Graduate Students Featured in AtLAS
By Chris Boyer | July 30, 2013
The current edition of AtLAS, the e-magazine produced by the College of Liberal Arts and Sciences, highlights the accomplishments of two doctoral students in the Department of History. Both Jochen Arndt and Michal Witczewski are students in the Encounters graduate concentration who have received some of the discipline’s most competitive research fellowships to help them complete their dissertation research.
Arndt contributed his own article to AtLAS, in which he describes his doctoral research into the Xhosa people, whose current population of 8 million makes them the South Africa’s second-largest indigenous group. His dissertation seeks to understand the historical processes that transformed the people known as Xhosa from distinct groups tied together mainly by the shared linguistic origins of their multiple dialects, into a self-conscious nation capable who recognize a common heritage. Today, the Xhosa exercise considerable political authority in modern South Africa. Both Nelson Mandela and Archbishop Desmond Tutu belong to Xocha ethnic groups.

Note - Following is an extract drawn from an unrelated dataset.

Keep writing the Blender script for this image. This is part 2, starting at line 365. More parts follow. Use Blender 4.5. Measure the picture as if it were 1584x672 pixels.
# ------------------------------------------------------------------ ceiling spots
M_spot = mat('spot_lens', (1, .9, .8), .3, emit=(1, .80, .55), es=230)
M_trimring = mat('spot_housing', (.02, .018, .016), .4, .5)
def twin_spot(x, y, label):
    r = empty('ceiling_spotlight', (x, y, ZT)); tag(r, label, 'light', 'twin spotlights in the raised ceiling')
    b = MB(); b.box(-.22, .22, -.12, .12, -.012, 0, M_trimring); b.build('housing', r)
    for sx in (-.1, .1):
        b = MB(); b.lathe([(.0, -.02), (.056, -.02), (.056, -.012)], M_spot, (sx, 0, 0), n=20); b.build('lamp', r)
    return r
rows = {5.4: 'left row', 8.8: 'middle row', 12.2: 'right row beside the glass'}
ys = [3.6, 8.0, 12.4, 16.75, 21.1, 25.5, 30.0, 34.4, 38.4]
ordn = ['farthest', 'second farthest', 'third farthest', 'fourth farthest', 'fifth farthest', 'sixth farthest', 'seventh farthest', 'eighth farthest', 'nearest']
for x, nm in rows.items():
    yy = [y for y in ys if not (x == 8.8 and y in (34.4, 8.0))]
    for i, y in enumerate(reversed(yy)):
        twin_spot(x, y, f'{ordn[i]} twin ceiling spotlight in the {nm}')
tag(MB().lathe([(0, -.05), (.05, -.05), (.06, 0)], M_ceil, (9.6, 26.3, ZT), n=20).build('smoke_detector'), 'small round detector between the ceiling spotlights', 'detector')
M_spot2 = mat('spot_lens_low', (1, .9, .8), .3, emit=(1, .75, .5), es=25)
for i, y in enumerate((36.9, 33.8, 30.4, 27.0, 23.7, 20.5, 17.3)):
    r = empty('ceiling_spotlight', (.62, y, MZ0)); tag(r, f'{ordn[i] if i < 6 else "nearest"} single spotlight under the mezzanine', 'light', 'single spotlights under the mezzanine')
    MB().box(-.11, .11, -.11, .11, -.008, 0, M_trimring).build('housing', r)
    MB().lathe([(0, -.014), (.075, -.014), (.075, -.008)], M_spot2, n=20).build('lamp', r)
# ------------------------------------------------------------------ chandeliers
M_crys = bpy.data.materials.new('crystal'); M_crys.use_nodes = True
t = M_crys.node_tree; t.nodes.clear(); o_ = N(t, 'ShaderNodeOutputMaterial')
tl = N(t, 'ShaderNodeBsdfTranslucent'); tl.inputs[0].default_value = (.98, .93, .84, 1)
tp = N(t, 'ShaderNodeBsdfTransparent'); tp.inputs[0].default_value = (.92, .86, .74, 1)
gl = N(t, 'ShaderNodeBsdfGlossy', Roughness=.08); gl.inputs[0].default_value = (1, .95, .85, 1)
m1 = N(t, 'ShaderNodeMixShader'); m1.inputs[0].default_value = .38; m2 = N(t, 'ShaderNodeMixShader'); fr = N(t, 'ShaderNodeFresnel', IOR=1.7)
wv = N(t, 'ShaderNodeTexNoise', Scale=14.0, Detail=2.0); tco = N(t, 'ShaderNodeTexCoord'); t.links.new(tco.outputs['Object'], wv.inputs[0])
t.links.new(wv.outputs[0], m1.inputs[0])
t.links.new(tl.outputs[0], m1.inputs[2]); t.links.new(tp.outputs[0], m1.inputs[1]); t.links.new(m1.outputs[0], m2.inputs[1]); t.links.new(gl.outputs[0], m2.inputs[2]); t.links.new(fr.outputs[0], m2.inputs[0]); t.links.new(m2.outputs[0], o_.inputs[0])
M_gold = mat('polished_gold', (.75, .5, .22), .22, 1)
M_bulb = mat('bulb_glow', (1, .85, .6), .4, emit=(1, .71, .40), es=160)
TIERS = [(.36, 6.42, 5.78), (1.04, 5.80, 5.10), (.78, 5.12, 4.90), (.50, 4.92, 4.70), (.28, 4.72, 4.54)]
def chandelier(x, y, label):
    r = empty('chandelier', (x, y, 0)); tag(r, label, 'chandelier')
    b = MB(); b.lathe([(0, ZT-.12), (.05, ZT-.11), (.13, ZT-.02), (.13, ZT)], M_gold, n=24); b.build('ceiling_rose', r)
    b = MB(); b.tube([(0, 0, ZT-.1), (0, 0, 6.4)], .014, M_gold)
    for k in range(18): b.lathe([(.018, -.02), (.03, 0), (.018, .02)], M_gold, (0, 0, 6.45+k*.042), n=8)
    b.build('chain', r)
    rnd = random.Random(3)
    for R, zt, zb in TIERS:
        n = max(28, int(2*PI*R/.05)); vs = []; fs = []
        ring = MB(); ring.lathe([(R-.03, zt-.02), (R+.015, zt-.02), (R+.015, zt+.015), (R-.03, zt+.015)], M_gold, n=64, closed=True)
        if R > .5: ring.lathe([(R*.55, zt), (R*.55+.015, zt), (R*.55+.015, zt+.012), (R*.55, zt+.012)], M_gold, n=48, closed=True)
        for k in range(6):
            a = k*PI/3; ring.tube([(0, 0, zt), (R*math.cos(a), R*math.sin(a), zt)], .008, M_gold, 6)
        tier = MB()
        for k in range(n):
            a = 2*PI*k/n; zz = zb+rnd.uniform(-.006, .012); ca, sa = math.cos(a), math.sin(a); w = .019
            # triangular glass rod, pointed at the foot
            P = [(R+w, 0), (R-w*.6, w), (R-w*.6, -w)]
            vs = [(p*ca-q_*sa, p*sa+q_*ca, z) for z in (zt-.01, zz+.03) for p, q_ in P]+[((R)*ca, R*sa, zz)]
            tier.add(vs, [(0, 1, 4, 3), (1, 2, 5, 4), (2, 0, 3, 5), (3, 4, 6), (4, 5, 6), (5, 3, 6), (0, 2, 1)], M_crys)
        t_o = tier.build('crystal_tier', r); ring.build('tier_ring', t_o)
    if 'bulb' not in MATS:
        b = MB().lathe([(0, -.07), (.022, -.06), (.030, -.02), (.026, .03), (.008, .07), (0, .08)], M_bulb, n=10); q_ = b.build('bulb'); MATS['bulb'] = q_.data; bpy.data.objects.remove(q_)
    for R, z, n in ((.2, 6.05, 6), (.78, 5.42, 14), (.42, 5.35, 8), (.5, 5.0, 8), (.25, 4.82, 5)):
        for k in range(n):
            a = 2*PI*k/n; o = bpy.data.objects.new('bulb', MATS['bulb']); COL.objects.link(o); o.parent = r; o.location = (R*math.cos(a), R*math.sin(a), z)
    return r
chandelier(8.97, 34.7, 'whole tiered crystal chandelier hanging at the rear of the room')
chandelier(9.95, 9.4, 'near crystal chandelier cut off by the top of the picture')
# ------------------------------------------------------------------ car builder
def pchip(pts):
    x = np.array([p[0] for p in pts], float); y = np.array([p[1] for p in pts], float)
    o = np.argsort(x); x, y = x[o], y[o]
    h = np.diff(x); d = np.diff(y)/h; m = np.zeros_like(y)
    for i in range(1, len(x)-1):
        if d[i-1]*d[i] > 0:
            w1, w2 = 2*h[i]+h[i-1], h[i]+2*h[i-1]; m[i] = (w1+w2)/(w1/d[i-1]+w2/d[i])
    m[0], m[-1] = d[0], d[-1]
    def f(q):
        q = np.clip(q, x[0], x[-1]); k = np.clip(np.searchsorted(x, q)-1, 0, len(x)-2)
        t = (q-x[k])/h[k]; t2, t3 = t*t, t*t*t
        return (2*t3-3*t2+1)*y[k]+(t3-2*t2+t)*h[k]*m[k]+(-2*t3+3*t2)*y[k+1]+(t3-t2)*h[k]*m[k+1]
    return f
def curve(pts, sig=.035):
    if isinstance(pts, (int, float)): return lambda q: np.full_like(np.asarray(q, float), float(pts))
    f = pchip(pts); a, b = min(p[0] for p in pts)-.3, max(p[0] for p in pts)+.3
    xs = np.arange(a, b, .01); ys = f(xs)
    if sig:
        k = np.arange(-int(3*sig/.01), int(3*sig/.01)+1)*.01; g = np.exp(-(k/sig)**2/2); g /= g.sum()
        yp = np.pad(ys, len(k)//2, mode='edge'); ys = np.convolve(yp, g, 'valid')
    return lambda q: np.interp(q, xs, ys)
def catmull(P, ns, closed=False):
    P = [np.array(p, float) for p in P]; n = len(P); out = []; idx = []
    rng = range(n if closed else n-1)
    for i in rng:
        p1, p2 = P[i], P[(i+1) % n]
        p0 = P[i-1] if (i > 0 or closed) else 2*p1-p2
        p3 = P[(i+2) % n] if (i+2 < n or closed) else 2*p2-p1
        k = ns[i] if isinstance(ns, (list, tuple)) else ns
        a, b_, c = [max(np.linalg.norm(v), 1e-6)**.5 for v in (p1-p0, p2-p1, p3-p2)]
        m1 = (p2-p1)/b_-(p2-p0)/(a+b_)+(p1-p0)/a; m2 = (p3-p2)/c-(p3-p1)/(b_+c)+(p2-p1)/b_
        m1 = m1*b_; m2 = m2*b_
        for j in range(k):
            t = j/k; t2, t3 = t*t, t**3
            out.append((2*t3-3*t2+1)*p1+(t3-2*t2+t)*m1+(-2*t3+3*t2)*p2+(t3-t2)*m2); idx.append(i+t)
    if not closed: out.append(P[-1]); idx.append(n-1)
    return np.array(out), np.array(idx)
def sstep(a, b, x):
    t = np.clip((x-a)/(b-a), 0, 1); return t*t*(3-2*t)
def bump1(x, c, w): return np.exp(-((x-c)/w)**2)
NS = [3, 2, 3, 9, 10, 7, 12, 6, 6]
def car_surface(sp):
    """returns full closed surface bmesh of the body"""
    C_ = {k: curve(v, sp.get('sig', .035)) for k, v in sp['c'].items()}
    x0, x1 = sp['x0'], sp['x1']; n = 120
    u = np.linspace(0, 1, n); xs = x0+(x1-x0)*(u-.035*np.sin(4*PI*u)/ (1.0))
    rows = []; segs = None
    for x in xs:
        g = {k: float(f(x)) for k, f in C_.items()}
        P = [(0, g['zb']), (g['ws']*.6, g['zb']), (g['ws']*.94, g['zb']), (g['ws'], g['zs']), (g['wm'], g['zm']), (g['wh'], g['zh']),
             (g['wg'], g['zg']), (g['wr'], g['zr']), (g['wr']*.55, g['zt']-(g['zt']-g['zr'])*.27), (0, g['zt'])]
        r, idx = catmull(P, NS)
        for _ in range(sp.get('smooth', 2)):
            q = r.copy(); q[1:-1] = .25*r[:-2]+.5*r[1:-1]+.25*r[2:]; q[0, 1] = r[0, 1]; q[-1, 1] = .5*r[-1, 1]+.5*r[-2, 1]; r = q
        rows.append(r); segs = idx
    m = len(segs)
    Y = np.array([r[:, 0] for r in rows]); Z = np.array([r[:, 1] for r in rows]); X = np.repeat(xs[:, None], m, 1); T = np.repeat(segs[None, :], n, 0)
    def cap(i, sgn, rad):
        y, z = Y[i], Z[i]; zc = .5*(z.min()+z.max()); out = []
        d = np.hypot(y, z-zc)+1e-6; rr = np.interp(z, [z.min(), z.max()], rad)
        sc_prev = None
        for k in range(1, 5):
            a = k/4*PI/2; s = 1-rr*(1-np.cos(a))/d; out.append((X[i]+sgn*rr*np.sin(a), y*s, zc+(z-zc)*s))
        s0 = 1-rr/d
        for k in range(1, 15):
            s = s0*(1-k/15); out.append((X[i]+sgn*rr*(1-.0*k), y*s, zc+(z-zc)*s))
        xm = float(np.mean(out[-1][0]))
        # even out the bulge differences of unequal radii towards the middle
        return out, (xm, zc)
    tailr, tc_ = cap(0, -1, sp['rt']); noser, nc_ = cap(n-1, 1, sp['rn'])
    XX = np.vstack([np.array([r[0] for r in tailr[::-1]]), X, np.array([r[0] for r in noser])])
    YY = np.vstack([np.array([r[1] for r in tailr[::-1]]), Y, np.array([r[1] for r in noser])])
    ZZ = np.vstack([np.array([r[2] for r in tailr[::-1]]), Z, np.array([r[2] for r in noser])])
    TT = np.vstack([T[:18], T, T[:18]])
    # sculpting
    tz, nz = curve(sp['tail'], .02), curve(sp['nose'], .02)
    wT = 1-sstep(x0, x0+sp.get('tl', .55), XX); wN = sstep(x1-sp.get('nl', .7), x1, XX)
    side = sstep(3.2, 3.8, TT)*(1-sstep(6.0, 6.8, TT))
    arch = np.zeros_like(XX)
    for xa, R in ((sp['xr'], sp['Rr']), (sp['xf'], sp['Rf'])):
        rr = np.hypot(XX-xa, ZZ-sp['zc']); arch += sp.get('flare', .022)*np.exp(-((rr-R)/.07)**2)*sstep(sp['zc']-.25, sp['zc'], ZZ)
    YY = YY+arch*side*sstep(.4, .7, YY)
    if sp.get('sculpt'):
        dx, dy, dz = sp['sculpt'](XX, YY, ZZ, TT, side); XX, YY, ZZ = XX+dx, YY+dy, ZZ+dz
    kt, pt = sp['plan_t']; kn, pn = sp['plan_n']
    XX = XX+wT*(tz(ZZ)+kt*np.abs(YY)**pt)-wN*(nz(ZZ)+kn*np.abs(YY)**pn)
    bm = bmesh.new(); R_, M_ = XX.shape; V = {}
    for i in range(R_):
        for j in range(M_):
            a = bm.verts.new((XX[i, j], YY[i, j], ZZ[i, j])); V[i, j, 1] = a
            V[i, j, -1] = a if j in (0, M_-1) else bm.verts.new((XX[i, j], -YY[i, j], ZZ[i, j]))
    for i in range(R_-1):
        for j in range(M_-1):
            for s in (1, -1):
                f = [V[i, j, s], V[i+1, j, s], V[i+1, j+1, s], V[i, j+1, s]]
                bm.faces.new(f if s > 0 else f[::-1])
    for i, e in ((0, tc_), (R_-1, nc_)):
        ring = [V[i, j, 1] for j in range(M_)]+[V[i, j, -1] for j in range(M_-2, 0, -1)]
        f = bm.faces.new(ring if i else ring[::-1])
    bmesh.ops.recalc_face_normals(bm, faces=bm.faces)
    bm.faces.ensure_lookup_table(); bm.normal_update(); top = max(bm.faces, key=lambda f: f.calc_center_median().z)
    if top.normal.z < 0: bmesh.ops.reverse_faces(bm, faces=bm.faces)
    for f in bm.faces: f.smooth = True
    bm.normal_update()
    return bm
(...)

Arndt’s research was funded by grants from the Social Science Research Council and other major awards from UIC’s Department of History and other organizations. His travels took him from the archives and libraries of Oxford, Cambridge, and Edinburgh to research sites in South Africa, including Grahamstown, Cape Town, Durban, and Johannesburg. He had previously won a Title VI Foreign Language and Area Studies (FLAS) Fellowship to study the isiXocha language. He is now back in Chicago to write his dissertation.
Witczewski is a historian of modern Polish history and student of Professor Keely Stauter-Halsted, the Lucy and Stefan Hejna Family Chair in the History of Poland. He will use his Fulbright fellowship to visit archives in Warsaw, Krakow, Poznan and Bialystok. As his profile in AtLAS mentions, dissertation focuses on the everyday life of Polish farmers in the interwar period, with a particular emphasis on family life, gender relations, and migration patterns. He left for Poland early this Summer.
Doctoral students in History Department have a strong record of winning prestigious national and intramural awards to fund their research. In addition to Fulbright and SSRC awards, recent students have received funding to visit the Ford Foundation archives in New York, to travel to the National Archives in Maryland and Washington, D.C., and to present their work at national and international conferences.